_Written problem_: Type out the data exactly as given. Skip any image.

_Data segment_:
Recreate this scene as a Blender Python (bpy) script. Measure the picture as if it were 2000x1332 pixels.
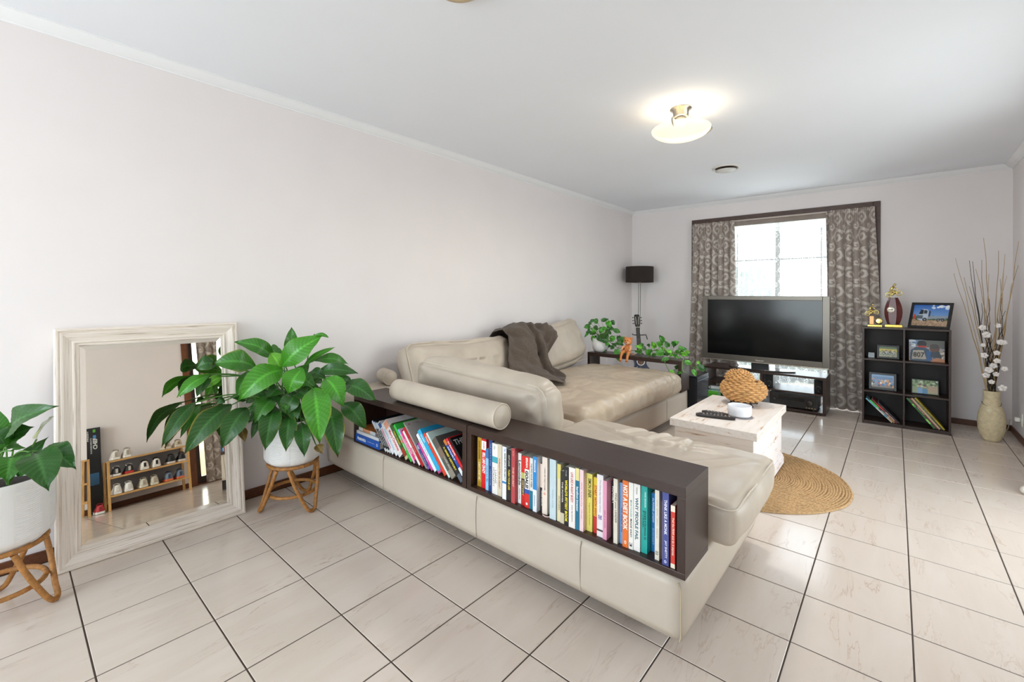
import bpy, bmesh, math, random
import numpy as np
from mathutils import Vector, Matrix, noise

for o in list(bpy.data.objects):
    bpy.data.objects.remove(o)
SC = bpy.context.scene
COL = SC.collection
PI = math.pi
RX, FY, CZ, BY = 3.79, 6.15, 2.48, -3.2       # right wall, far wall, ceiling, wall behind

# ---------------------------------------------------------------- camera
F_PX, YAW, HOR, ROLL = 863.56, 0.71426, 576.91, 0.00444
cd = bpy.data.cameras.new('camera')
cam = bpy.data.objects.new('camera', cd)
COL.objects.link(cam)
cd.sensor_width = 36.0
cd.lens = F_PX / 2000 * 36
cd.shift_y = -(666 - HOR) / 2000
cd.clip_start = 0.02
cam.matrix_world = Matrix.Translation((2.967, 0, 1.24)) @ (Matrix.Rotation(YAW, 4, 'Z') @ Matrix.Rotation(PI / 2, 4, 'X') @ Matrix.Rotation(ROLL, 4, 'Z'))
SC.camera = cam

# ---------------------------------------------------------------- view, sky, daylight
SC.view_settings.view_transform = 'Standard'
SC.view_settings.look = 'None'
SC.view_settings.gamma = 1
SC.view_settings.use_curve_mapping = False
SC.view_settings.exposure = 0.95
SC.cycles.max_bounces = 10
SC.cycles.diffuse_bounces = 6
SC.cycles.glossy_bounces = 5
SC.cycles.transparent_max_bounces = 24
SC.cycles.use_denoising = True
SC.cycles.sample_clamp_indirect = 6
SC.cycles.caustics_reflective = False
SC.cycles.caustics_refractive = False

W = bpy.data.worlds.new('sky')
SC.world = W
W.use_nodes = True
wn = W.node_tree.nodes
bg = wn['Background']
sky = wn.new('ShaderNodeTexSky')
sky.sky_type = 'NISHITA'
sky.sun_disc = False
sky.sun_elevation = math.radians(48)
sky.sun_rotation = math.radians(70)
sky.air_density = 1.0
sky.dust_density = 2.0
W.node_tree.links.new(sky.outputs[0], bg.inputs[0])
bg.inputs[1].default_value = 0.34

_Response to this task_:
Recreate this scene as a Blender Python (bpy) script. Measure the picture as if it were 2000x1332 pixels.
import bpy, bmesh, math, random
import numpy as np
from mathutils import Vector, Matrix, noise

for o in list(bpy.data.objects):
    bpy.data.objects.remove(o)
SC = bpy.context.scene
COL = SC.collection
PI = math.pi
RX, FY, CZ, BY = 3.79, 6.15, 2.48, -3.2       # right wall, far wall, ceiling, wall behind

# ---------------------------------------------------------------- camera
F_PX, YAW, HOR, ROLL = 863.56, 0.71426, 576.91, 0.00444
cd = bpy.data.cameras.new('camera')
cam = bpy.data.objects.new('camera', cd)
COL.objects.link(cam)
cd.sensor_width = 36.0
cd.lens = F_PX / 2000 * 36
cd.shift_y = -(666 - HOR) / 2000
cd.clip_start = 0.02
cam.matrix_world = Matrix.Translation((2.967, 0, 1.24)) @ (Matrix.Rotation(YAW, 4, 'Z') @ Matrix.Rotation(PI / 2, 4, 'X') @ Matrix.Rotation(ROLL, 4, 'Z'))
SC.camera = cam

# ---------------------------------------------------------------- view, sky, daylight
SC.view_settings.view_transform = 'Standard'
SC.view_settings.look = 'None'
SC.view_settings.gamma = 1
SC.view_settings.use_curve_mapping = False
SC.view_settings.exposure = 0.95
SC.cycles.max_bounces = 10
SC.cycles.diffuse_bounces = 6
SC.cycles.glossy_bounces = 5
SC.cycles.transparent_max_bounces = 24
SC.cycles.use_denoising = True
SC.cycles.sample_clamp_indirect = 6
SC.cycles.caustics_reflective = False
SC.cycles.caustics_refractive = False

W = bpy.data.worlds.new('sky')
SC.world = W
W.use_nodes = True
wn = W.node_tree.nodes
bg = wn['Background']
sky = wn.new('ShaderNodeTexSky')
sky.sky_type = 'NISHITA'
sky.sun_disc = False
sky.sun_elevation = math.radians(48)
sky.sun_rotation = math.radians(70)
sky.air_density = 1.0
sky.dust_density = 2.0
W.node_tree.links.new(sky.outputs[0], bg.inputs[0])
bg.inputs[1].default_value = 0.34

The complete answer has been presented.